Tracking System Failure: The mech sheet on page 165 includes a section for tracking a mech’s systems’ conditions.

Repairing Damage

Source Tech Revolution pg. 115
When a mech combat encounter is over, a mech’s operators can repair damage dealt to their mech, provided it hasn’t been destroyed or lost.
Performing repairs requires stopping the mech, exiting, and working on the mech’s exterior. Any number of allies can use the aid another action to assist with the Engineering checks involved in repairing a mech.
You can remove system failure conditions from a mech component by spending 10 minutes working on the mech and succeeding at an Engineering check. The DC depends on the severity of the condition: DC 20 for malfunctioning and DC 25 for inoperable. If you succeed, you remove that component’s system failure condition, and the component can function as normal.

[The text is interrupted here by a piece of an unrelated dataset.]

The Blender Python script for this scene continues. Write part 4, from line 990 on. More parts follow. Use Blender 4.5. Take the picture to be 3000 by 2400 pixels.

Restoring a mech’s lost Hit Points is fairly difficult and resource-intensive. You can restore a number of Hit Points equal to twice the mech’s tier by spending 1 hour performing repairs, succeeding at an Engineering check (DC = 10 + 1-1/2 times the mech’s tier), and expending 10 UPBs per point of damage to be repaired. If you exceed the check’s DC by 5 or more, you can reduce the repair time by half or the UPB cost by half. If you exceed the check’s DC by 10 or more, you instead reduce the time and cost by half. If you fail the check by 4 or less, you choose either to make no progress or to increase the UPB cost per Hit Point by 5 for that hour’s repairs. If you fail by 5 or more, you make no progress.
Shield Points regenerate out of combat automatically at a rate of 2 per hour.